Thursday 14 January 2010

Keep Politics out of Sport?

Togo have understandably withdrawn from the Africa Cup of Nations, after the death of their assistant coach, press officer and the driver of their coach.

Also goalkeeper Kodjovi Obilale Dodo was hit in the stomach and had to be flown to South Africa for a hopefully life-saving operation. Defender Serge Akakpo, who plays in Romania, was hit by two bullets and lost a great deal of blood while reserve keeper Obilale, from GSI Pontivy in France was also wounded,

Keep politics out of sport. I normally heard this cry when the Springboks wanted to tour Britain, or some bunch of over-the-hill cricket mercenaries wanted to earn many times their 30 pieces of Silver playing in a rebel tour.

But much of the time sportsmen don’t even have a say, or any opportunity to voice their opinion. It is their employers, paymasters, governing bodies and just as often the governments that put them into that position. And it is nothing new.

Did players from most of the top European nations really not want to travel to Uruguay in 1930 – and surely the Uruguayan players wanted the opportunity to defend their title in Mussolini’s Italy four years later. Though perhaps it was just as well, they stayed at home. FIFA’s blind eyes kept their gaze well away from, the three top Argentinian players now playing for Italy, also the “strange” refereeing decisions that handed victory to Italy over Spain in the quarter final. Il Duce’s “friend” Mr Ivan Eklind even the headed the ball to an Italian player in the semi. He was demoted by the Swedish FA for his performances, following his return, but had still been picked to handle the final.

After Hitler had turned Germany into a one-party state, debate raged over US participation in the 36 Olympics, they traditionally sent one of the largest teams to the Games. By the end of 1934, the lines were clearly drawn. US Olympic Committee head Avery Brundage opposed a boycott, arguing that politics had no place in sport. “The Olympic Games belong to the athletes and not to the politicians.” In 1935, Brundage alleged the existence of a “Jewish-Communist conspiracy” to keep the United States out of the Games. Ernest Lee Jahncke, a former assistant secretary of the Navy, of German Protestant descent, was expelled from the IOC in July 1936 after taking a strong public stand against the Berlin Games. The IOC pointedly elected Avery Brundage to fill Jahncke's seat. Jahncke is the only member in the 100-year history of the IOC to be ejected.

In May 1938, England’s footballers were ordered by the Foreign Office and FA to give the Nazi salute before the friendly with Germany. It was a piece of contemptible cringing aimed at supporting conservative Neville Chamberlain’s policy of appeasement, and was all the more craven as Hitler who was well known to hate sport, didn't bother to turn up.

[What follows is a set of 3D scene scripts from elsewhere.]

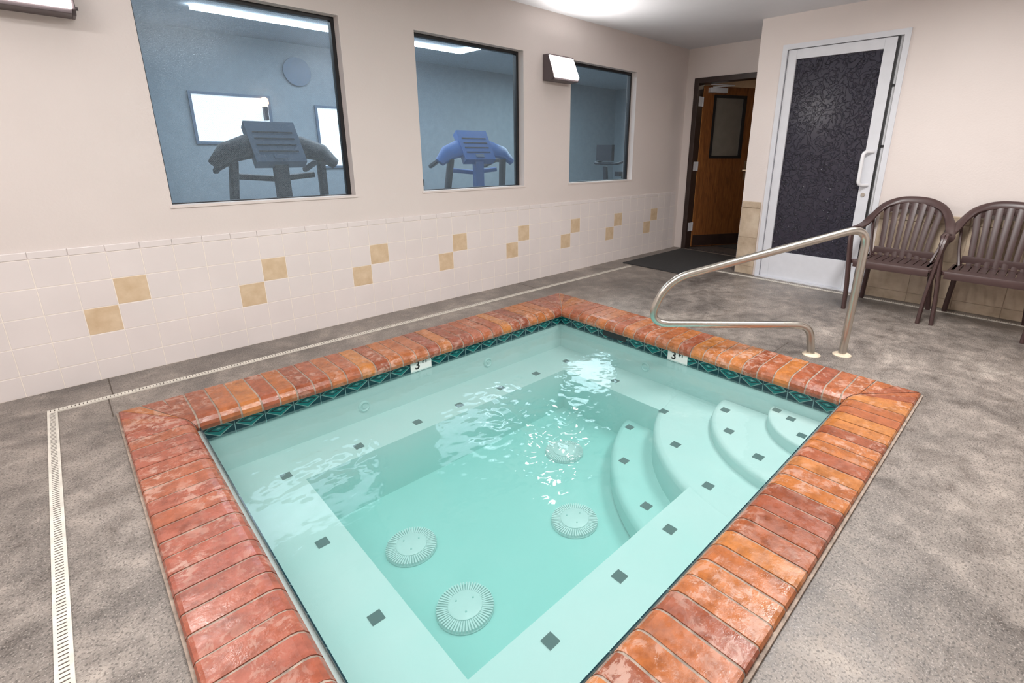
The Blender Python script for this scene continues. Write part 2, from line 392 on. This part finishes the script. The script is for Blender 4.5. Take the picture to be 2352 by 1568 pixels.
dm.obj('marker_tiles',dia_m,parent=sp_e)
for x,y in ((.89,1.80),(.88,1.355),(1.57,1.38),(1.97,1.83)):
    mb=MB(); M=Matrix.Translation((x,y,ZF))
    mb.lathe([(.0,.0),(.118,.0),(.118,.006),(.10,.012),(.075,.016)],48,1,M)
    mb.lathe([(.07,.012),(.07,.024),(.06,.030),(.0,.032)],40,0,M)
    for q in range(56):
        R=M@Matrix.Rotation(2*math.pi*q/56,4,'Z'); mb.box((.066,-.0032,.006),(.116,.0032,.020),0,R)
    for q in range(3):
        R=M@Matrix.Rotation(2*math.pi*q/3,4,'Z')@Matrix.Translation((.04,0,.03)); mb.lathe([(.004,0),(.004,.003)],8,1,R)
    mb.obj('floor_drain',[plast_w,plast_g],parent=sp_e,smooth=True)
def jet(M,nm='wall_jet'):
    mb=MB(); mb.lathe([(.0001,0),(.034,0),(.034,.006),(.026,.012),(.02,.006),(.012,.006),(.011,.012),(.0001,.012)],28,0,M); mb.obj(nm,plast_w,parent=sp_e,smooth=True)
for x in (1.05,1.95): jet(Matrix.Translation((x,PY1,-.215))@Matrix.Rotation(math.pi/2,4,'X'))
jet(Matrix.Translation((PX1,1.75,-.215))@Matrix.Rotation(-math.pi/2,4,'Y'))
mb=MB(); mb.box((PX1-.007,1.92,-.085),(PX1-.004,2.13,-.028),0); mb.obj('skimmer_slot',[black],parent=sp_e)
def marker_tile(loc,rz,nm):
    e=empty(nm,loc,rz); e.parent=sp_e
    mb=MB(); mb.box((-.072,-.004,-.045),(.072,0,.038)); mb.obj('plate',marker,parent=e)
    for body,x,z,s in (('3',-.045,-.028,.074),('FT',.008,.000,.034)):
        c=bpy.data.curves.new('text_'+body,'FONT'); c.body=body; c.size=s; c.extrude=.0004; c.offset=.0016; c.materials.append(blacktx)
        o=bpy.data.objects.new('lettering_'+body,c); bpy.context.collection.objects.link(o); o.parent=e; o.location=(x,-.0048,z); o.rotation_euler=(math.pi/2,0,0)
marker_tile((1.43,PY1-.004,-.062),0,'depth_marker')
marker_tile((PX1-.004,1.51,-.062),-math.pi/2,'depth_marker_side')
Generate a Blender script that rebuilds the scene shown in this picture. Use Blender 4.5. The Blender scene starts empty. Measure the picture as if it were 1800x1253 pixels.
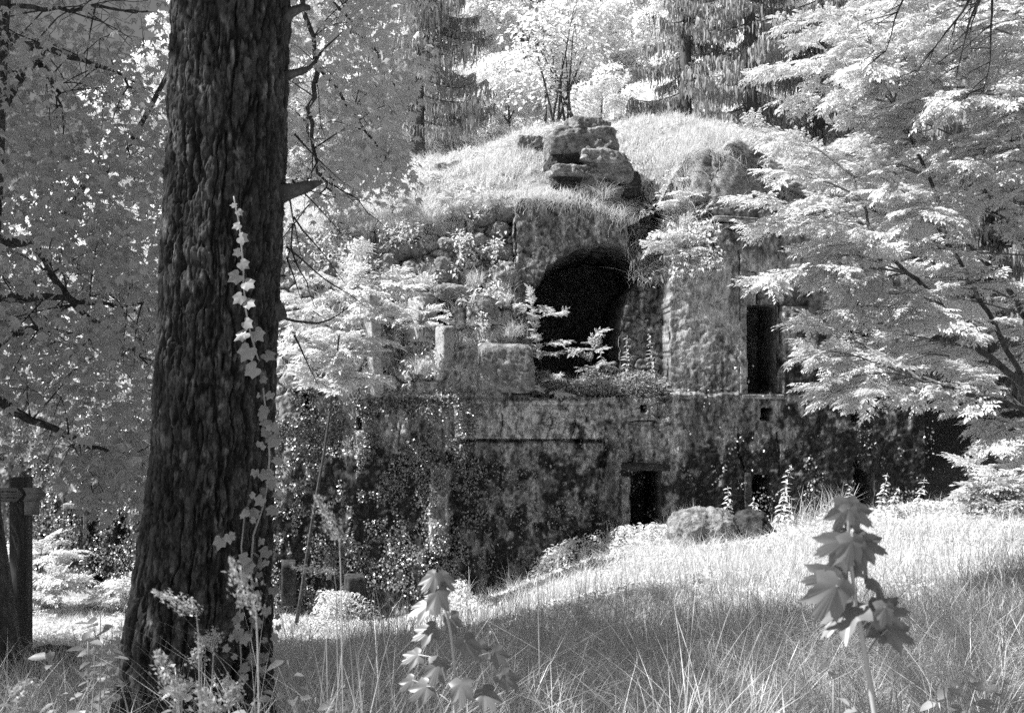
import bpy, math, random
import numpy as np
from mathutils import Vector
R = np.random.default_rng(7); random.seed(7)
S = bpy.context.scene; COL = S.collection
F = 1750.0; CZ = 1.6
# ------------------------------------------------------------------ camera, world, sun, exposure
cd = bpy.data.cameras.new("camera"); cam = bpy.data.objects.new("camera", cd); COL.objects.link(cam)
cam.location = (0, 0, CZ); cam.rotation_euler = (math.radians(90), 0, 0)
cd.lens = 35; cd.sensor_width = 36; cd.clip_start = 0.05; cd.clip_end = 2000
cd.dof.use_dof = True; cd.dof.focus_distance = 9.0; cd.dof.aperture_fstop = 9.0
S.camera = cam
SUN = Vector((-0.62, -0.06, 0.78)).normalized()
w = bpy.data.worlds.new("World"); S.world = w; w.use_nodes = True
wt = w.node_tree; wt.nodes.clear()
sk = wt.nodes.new("ShaderNodeTexSky"); sk.sky_type = 'NISHITA'; sk.sun_disc = False
sk.sun_elevation = math.asin(SUN.z); sk.sun_rotation = math.atan2(SUN.x, SUN.y)
bw = wt.nodes.new("ShaderNodeRGBToBW"); bg = wt.nodes.new("ShaderNodeBackground"); wo = wt.nodes.new("ShaderNodeOutputWorld")
bg.inputs[1].default_value = 0.034
wt.links.new(sk.outputs[0], bw.inputs[0]); wt.links.new(bw.outputs[0], bg.inputs[0]); wt.links.new(bg.outputs[0], wo.inputs[0])
sl = bpy.data.lights.new("sun", 'SUN'); sl.energy = 5.0; sl.angle = math.radians(0.5); sl.color = (1, 1, 1)
so = bpy.data.objects.new("sun", sl); COL.objects.link(so); so.rotation_euler = SUN.to_track_quat('Z', 'Y').to_euler()
S.view_settings.view_transform = 'Standard'; S.view_settings.look = 'None'; S.view_settings.gamma = 1
S.view_settings.exposure = 1.0
S.cycles.max_bounces = 9; S.cycles.diffuse_bounces = 8; S.cycles.transmission_bounces = 8; S.cycles.glossy_bounces = 2
S.cycles.use_adaptive_sampling = True; S.cycles.adaptive_threshold = 0.01
S.cycles.sample_clamp_indirect = 8; S.cycles.use_denoising = False

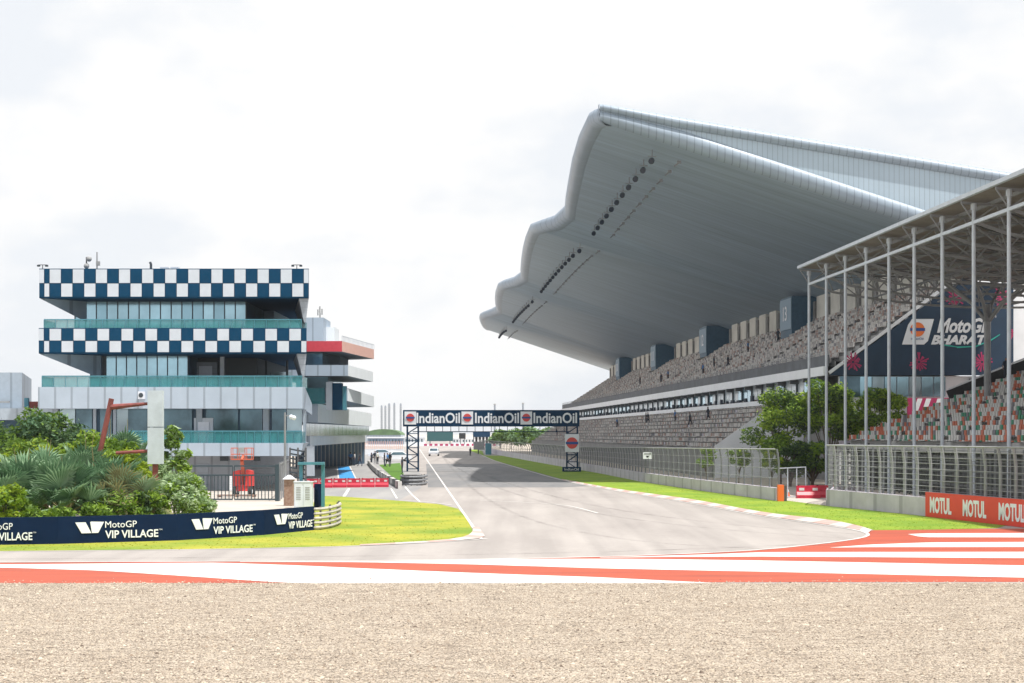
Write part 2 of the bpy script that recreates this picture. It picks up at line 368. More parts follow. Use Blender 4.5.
    c = mul(r.outputs['Color'], n2, .93, 1.0); c = mul(c, n3, .86, 1.0, .38, .6); t.links.new(c, b.inputs['Base Color'])
    M['asphalt'] = m
    for nm, a, d in (('asphalt_shadow', (.15, .155, .165), (.215, .21, .21)), ('asphalt_lane', (.24, .24, .25), (.31, .305, .30))):
        dm(nm, a, .85, col2=d, scale=.5, stretch=(1, .15, 1))
    # grass
    for nm, a, d, sc in (('grass_left', (.15, .25, .015), (.38, .36, .03), .28), ('grass_right', (.13, .25, .012), (.26, .35, .02), .3), ('grass_pit', (.06, .16, .01), (.09, .2, .015), .5)):
        m = mat(nm, a, .9, col2=d, scale=sc, bump=.9, bscale=25, detail=12); M[nm] = m
ground_mats()
dm('dust', (.50, .44, .38), .9, var=.1, scale=.01)
dm('paving', (.46, .42, .38), .9, var=.08, scale=.6)
def sheet(name, x0, x1, y0, y1, z, m):
    mb = MB(); mb.quadv((x0, y0, z), (x1, y0, z), (x1, y1, z), (x0, y1, z)); return struct(name, mb, m)
sheet('ground', -6000, 6000, -400, 9000, 0, 'dust')
def gravel_sheet():
    mb = MB(); ye = EYE * F / (583.8 - HZ); xs = np.arange(-60, 70.01, .12); e = ye + RNG.normal(0, .035, len(xs)) + .06 * np.sin(xs * 1.7) + .05 * np.sin(xs * .53)
    for i in range(len(xs) - 1): mb.quadv((xs[i], ye - .5, .020), (xs[i + 1], ye - .5, .020), (xs[i + 1], e[i + 1], .020), (xs[i], e[i], .020))
    mb.quadv((-60, -5, .020), (69.96, -5, .020), (69.96, ye - .5, .020), (-60, ye - .5, .020)); struct('gravel_trap', mb, 'gravel')
gravel_sheet()
poly('track', [(-260, 584.5), (1300, 584.5), (1300, 525), (880, 520), (700, 500), (510, 458), (470, 446), (440, 440), (360, 440), (330, 452), (305, 470), (296, 500), (200, 520), (-260, 540)], .008, 'asphalt')
poly('pit_lane', [(300, 499), (399, 500.5), (421, 488), (421, 474), (404, 462), (401, 452), (352, 452), (312, 466), (300, 480)], .012, 'asphalt_lane')
poly('driveway', [(150, 520), (330, 520), (330, 497), (305, 470), (290, 466), (170, 466)], .010, 'paving')
poly('track_roof_shadow', [(428, 487.5), (562, 487.5), (592, 486), (560, 478), (520, 467.5), (510, 464), (426, 464)], .012, 'asphalt_shadow')  # shadow of the grandstand roof painted across the straight as darker asphalt
ge = [(-260, 553.5), (0, 551.5), (200, 549.5), (330, 547), (360, 545.8), (420, 543.0), (458, 540), (470, 536), (473, 531), (466, 518), (458, 509), (440, 504.5), (399, 501), (360, 498), (336, 496.5), (318, 496), (312, 505), (290, 512), (200, 516), (0, 520), (-260, 528)]
poly('grass_verge_left', ge, .016, 'grass_left')
poly('grass_pit_strip', [(379, 465), (400, 463), (405, 478), (400, 482), (391, 476)], .018, 'grass_pit')
poly('grass_verge_right', [(484, 455.5), (501.5, 455.7), (583, 468), (641, 480), (700, 488), (776, 499), (800, 501), (827, 505), (928, 515.5), (1010, 524.5), (997, 528.5), (930, 530), (875, 530.5), (860, 527), (830, 520.5), (765, 514), (700, 501), (650, 494), (609, 488.3), (562, 479.5), (520, 467.8), (496, 461), (472, 451.5), (470, 449.6), (482, 450)], .016, 'grass_right')
poly('access_apron', [(776, 499.5), (827, 506), (829, 496), (826, 488), (776, 486)], .02, 'paving')
# painted run-off: red base, white stripes a layer above
red_top = [(-260, 562), (0, 563.2), (200, 562), (430, 560.6), (600, 557.4), (700, 553.6), (765, 550.2), (830, 543.6), (860, 539), (870, 535), (866, 531), (880, 530.2), (930, 529.6), (1000, 529), (1300, 527)]
rt = red_top
def lane_poly(name, top, bot, z, m):
    poly(name, list(bot) + list(reversed(top)), z, m)
lane_poly('runoff_paint_red', rt, [(-260, 584), (1300, 582)], .014, 'paint_red')
E = dict(
 w1t=[(-260, 563.2), (0, 565), (150, 563.6), (220, 563.2), (300, 566.0), (360, 568.8), (477, 573.7), (594, 577.6), (711, 583.4)],
 w1b=[(-260, 566), (0, 568), (97, 571), (176, 576), (264, 582), (300, 583.8), (711, 583.8)],
 w2t=[(430, 560.9), (516, 559.3), (633, 559.3), (760, 561), (1024, 566), (1300, 571)],
 w2b=[(240, 562.4), (360, 562.6), (477, 565), (594, 568.7), (700, 571), (760, 572.2), (1024, 578.2), (1300, 584)],
 w3t=[(600, 557.9), (700, 555.2), (765, 552.6), (1024, 552.3), (1300, 552)],
 w3b=[(600, 558.2), (672, 557.4), (760, 557), (1024, 558.6), (1300, 560)],
 w4t=[(830, 548), (870, 545), (930, 542.8), (1024, 542.4), (1300, 542)],
 w4b=[(830, 548.1), (863, 547.6), (1024, 547.5), (1300, 547.4)],
 w5t=[(908, 534.5), (925, 533.8), (1024, 533.4), (1300, 532.5)],
 w5b=[(908, 534.6), (922, 537.6), (1024, 537.8), (1300, 538)])
stripe('runoff_stripe_white', E['w1t'], E['w1b'], .018, 'paint_white')
stripe('runoff_stripe_white', [(240, 562.0), (360, 561.8)] + E['w2t'], E['w2b'], .018, 'paint_white')
for k in (3, 4, 5): stripe('runoff_stripe_white', E['w%dt' % k], E['w%db' % k], .018, 'paint_white')
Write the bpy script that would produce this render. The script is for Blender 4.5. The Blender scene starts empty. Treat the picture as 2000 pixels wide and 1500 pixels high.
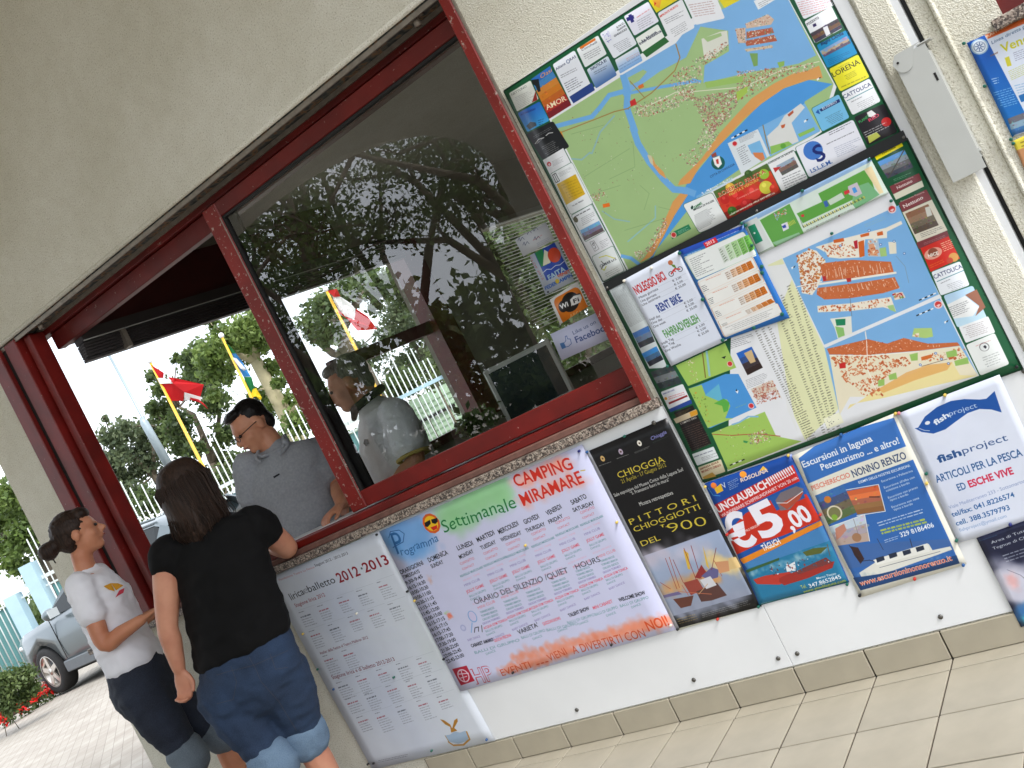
import bpy, bmesh, math, random
import numpy as np
from mathutils import Vector, Matrix, noise as mnoise
random.seed(7); rng = np.random.default_rng(11)
SC = bpy.context.scene
COL = SC.collection
R_ = math.radians
# ------------------------------------------------------------------ camera
RW = np.array([[0.75328818, 0.48024851, -0.44935319],
               [-0.37488535, -0.24783776, -0.8933294],
               [-0.5403868, 0.84139041, -0.00665512]])   # world -> camera (right, down, forward)
FPX = 1983.4; CY = -3.05; CH = 1.37
cam = bpy.data.cameras.new('camera'); camo = bpy.data.objects.new('camera', cam); COL.objects.link(camo)
cam.sensor_width = 36; cam.lens = FPX / 2000 * 36; cam.clip_start = 0.05; cam.clip_end = 2000
m = Matrix.Identity(4)
for i in range(3):
    m[i][0] = RW[0, i]; m[i][1] = -RW[1, i]; m[i][2] = -RW[2, i]
m[1][3] = CY; m[2][3] = CH
camo.matrix_world = m; SC.camera = camo
# ------------------------------------------------------------------ light
SUN_EL, SUN_AZ = 48, 112          # azimuth measured from +Y clockwise
w = bpy.data.worlds.new('World'); SC.world = w; w.use_nodes = True
nt = w.node_tree; nt.nodes.clear()
sky = nt.nodes.new('ShaderNodeTexSky'); sky.sky_type = 'NISHITA'; sky.sun_disc = False
sky.sun_elevation = R_(SUN_EL); sky.sun_rotation = R_(SUN_AZ); sky.dust_density = 4.0; sky.air_density = 1.0; sky.ozone_density = 1.0
bg = nt.nodes.new('ShaderNodeBackground'); bg.inputs[1].default_value = 0.15
out = nt.nodes.new('ShaderNodeOutputWorld')
# thin bright overcast with a few blue gaps
tc = nt.nodes.new('ShaderNodeTexCoord'); nz = nt.nodes.new('ShaderNodeTexNoise'); nz.inputs['Scale'].default_value = 2.3; nz.inputs['Detail'].default_value = 6
cr = nt.nodes.new('ShaderNodeValToRGB'); cr.color_ramp.elements[0].position = 0.36; cr.color_ramp.elements[1].position = 0.62
cr.color_ramp.elements[0].color = (.62, .62, .62, 1)
mx = nt.nodes.new('ShaderNodeMix'); mx.data_type = 'RGBA'; mx.inputs[7].default_value = (9.0, 9.5, 10.3, 1)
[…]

The image of impressionable and powerless footballers obeying orders from unthinking bureaucrats and politicians that was seen round the world should be of lasting shame to this country. Being just weeks after Hitler had annexed Austria and at a time when the Nazi plans for “the Final Solution” were being laid.

Which gave Hitler more respectability? That salute or the unwillingness of sport's decision makers to deny Hitler a massive propaganda victory? They turned up with hardly a word of protest for the Berlin Olympics two years before. All the praise heaped on Jesse Owens’ success was very much a re-writing of history, in fact the German public showed far greater appreciation of his achievements than the US authorities ever would.

One wonders if Basil D’Olivera had not been in the England team whether cricket would ever have managed a stand against the PW Bothe’s Bokke regime. “Keep Politics out of sport” we were told when the subject of Apartheid and Rugby came up. Funny, didn’t hear too much of that when Thatcher wanted UK athletes to Boycott the Moscow Olympics. The reason? Well the Soviet Union had invaded Afghanistan on the pretext that they were worried about Muslim extremists who had taken over the puppet government and there was a threat of terrorism within the USSR’s borders, sound familiar anyone?


Who decided that Angola a country riven with civil war for 20 years was a suitable place to stage the Africa Cup of Nations? Who approved the selection of the enclave of Cabinda as a venue?
A region physically and ethnically not part of Angola,– or was it a political decision regarding an area that seeks autonomy. Conservative estimates are that Cabinda produces around 60% of Angola’s oil – so no politics in that decision then.

Three innocent people have lost their lives and three more injured with many more having been put at risk – perhaps it is the politicians that we need to keep out of sport.